Protestors demonstrate outside the Home Office against the British Governments plans to deport asylum seekers to Rwanda, in London, Britain, June 13, 2022. (Photo by Reuters)

The British government is set to send the first plane of asylum seekers to Rwanda on Tuesday, a plan the UN refugee chief has described as “catastrophic”.

Rejecting calls by human rights groups to stop the government from carrying out its “inhumane” plan, a high court judge on Friday ruled that the first planned flight could take place.

The court of appeal in London on Monday upheld the high court’s controversial decision to deny an injunction to block the first flight of failed asylum-seekers. 

Foreign Secretary Liz Truss said on Tuesday that Britain expects the first flight of asylum seekers to depart for Rwanda on Tuesday. She said any person
who avoids that flight due to legal proceedings will be put on a later one.

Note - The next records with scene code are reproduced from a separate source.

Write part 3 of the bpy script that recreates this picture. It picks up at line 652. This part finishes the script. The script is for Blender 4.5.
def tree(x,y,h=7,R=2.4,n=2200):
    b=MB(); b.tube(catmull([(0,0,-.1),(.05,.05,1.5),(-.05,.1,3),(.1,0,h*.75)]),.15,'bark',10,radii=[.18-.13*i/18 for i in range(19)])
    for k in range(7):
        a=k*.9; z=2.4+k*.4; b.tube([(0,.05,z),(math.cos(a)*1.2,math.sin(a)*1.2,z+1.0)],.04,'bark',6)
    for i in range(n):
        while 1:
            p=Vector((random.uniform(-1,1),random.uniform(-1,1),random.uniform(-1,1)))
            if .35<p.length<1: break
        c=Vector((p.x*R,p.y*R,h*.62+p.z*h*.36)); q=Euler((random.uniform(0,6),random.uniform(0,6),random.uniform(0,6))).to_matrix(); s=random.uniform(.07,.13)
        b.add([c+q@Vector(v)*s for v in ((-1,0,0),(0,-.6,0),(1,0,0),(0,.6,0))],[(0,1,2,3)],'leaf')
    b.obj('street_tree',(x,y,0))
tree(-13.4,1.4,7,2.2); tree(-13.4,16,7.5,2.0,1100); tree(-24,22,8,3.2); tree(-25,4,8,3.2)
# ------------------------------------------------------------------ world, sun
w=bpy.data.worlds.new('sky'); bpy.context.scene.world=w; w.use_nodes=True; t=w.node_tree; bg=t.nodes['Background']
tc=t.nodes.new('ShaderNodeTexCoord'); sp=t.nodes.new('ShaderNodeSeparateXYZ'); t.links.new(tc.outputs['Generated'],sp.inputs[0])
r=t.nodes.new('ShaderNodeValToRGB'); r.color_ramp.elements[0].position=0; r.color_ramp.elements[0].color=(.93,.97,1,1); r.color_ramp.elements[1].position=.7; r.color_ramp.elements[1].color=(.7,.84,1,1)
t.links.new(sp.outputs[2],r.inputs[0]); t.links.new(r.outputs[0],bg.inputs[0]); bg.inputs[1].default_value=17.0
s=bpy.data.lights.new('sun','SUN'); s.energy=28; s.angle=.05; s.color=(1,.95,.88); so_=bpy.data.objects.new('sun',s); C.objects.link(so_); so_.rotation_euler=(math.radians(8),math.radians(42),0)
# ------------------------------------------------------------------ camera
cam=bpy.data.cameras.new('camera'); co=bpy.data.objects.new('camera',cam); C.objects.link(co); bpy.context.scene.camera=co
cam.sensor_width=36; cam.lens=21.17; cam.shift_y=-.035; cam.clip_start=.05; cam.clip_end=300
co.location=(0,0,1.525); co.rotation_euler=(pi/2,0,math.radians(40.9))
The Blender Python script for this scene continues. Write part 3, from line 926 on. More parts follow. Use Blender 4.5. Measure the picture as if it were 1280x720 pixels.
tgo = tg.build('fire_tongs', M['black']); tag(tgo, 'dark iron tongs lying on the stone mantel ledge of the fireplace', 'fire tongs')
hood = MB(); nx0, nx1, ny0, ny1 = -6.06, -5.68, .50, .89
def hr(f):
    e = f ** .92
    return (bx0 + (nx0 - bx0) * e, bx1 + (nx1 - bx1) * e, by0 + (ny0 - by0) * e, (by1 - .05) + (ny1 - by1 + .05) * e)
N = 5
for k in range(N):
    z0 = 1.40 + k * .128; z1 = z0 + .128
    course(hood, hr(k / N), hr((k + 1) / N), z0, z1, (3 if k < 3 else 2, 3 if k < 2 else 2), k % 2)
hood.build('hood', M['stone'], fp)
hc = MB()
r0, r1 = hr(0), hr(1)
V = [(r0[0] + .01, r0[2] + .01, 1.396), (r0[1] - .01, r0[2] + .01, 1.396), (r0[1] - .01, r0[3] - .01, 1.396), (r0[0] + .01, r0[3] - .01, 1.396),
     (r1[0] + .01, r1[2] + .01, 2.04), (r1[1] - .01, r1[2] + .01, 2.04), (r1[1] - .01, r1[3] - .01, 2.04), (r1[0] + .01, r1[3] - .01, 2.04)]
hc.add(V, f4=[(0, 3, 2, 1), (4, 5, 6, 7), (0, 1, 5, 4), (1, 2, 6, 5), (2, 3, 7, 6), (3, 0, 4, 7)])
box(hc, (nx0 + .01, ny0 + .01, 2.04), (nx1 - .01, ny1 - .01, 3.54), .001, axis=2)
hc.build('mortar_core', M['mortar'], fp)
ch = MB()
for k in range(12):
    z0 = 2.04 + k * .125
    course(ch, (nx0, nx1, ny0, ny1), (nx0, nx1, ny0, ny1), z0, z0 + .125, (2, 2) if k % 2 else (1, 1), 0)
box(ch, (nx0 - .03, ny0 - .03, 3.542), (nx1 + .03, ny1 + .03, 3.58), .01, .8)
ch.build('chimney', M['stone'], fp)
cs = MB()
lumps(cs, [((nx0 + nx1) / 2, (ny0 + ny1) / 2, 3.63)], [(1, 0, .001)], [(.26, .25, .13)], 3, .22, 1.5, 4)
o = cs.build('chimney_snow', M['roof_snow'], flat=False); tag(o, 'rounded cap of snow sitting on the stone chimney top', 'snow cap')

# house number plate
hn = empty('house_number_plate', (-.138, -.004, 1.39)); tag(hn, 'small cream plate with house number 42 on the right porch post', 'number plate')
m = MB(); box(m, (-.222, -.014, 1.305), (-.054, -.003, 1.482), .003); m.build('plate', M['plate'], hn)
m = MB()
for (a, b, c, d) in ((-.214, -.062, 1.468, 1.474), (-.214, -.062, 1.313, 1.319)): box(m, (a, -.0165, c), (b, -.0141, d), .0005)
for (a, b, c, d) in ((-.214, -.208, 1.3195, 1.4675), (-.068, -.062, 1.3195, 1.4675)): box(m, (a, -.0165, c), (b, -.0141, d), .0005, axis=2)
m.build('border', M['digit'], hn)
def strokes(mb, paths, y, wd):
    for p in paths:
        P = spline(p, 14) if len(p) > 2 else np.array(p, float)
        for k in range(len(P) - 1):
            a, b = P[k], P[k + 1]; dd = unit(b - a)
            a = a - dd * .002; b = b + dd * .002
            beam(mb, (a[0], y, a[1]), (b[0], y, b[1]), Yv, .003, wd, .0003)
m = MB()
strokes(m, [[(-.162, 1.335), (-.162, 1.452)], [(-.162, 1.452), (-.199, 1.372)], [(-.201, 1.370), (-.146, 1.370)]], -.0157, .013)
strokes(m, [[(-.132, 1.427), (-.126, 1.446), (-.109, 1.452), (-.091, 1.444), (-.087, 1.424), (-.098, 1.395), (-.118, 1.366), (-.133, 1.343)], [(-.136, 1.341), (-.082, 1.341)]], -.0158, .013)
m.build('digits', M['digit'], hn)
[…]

Announced in April, the British government’s controversial plan is part of an initial £120 million deal with the landlocked central African country, whose own human rights record has been under scrutiny.

Human rights groups say the policy is inhumane and will put vulnerable asylum seekers at greater risk.

The UN High Commissioner for Refugees (UNHCR) has warned that Rwanda does not have the capacity and infrastructure to handle the process, and there is a risk some migrants could be deported to their home countries.

Filippo Grandi condemned the British government's plan during a press conference in Geneva on Monday, calling it “all wrong” and saying it should not be “exporting its responsibility to another country”.

“The precedent that this creates is catastrophic for a concept that needs to be shared like asylum,” he said. “To export that responsibility to another country runs contrary to any notion of responsibility-sharing of international responsibility.”

Grandi said there are many countries in Africa and elsewhere that are far poorer than Britain but are hosting hundreds of thousands and even millions of refugees.

He stressed that the UK had made the job of his agency “very difficult” and raised the alarm that other countries might follow the British footstep.

The UK government justifies his policy saying that the deportation strategy will stop smugglers from flowing migrants across the English Channel.

“It's very important that the criminal gangs who are putting people’s lives at risk in the Channel understand that their business model is going to be broken and is being broken by this government,” Prime Minister Boris Johnson told LBC radio, promising that the government will push ahead with the policy.

Initially, about 37 individuals were set to be deported on the first flight, but then were dwindled to just eight people.

The legal challenge to block the deportation flights was brought by human rights groups Care4Calais and Detention Action, along with the Public and Commercial Services Union (PCS).

A full court hearing on whether the whole plan is legal or not is scheduled to take place in July.

The Times newspaper cited Prince Charles on Saturday saying that the plan to send asylum-seekers to Rwanda is “appalling."

“He said he was more than disappointed at the policy,” the Times reported, quoting an anonymous source. “He said he thinks the government's whole approach is appalling.”

According to data from the UK's Ministry of Defense (MoD), more than 28,000 people arrived in the UK on small boats in 2021.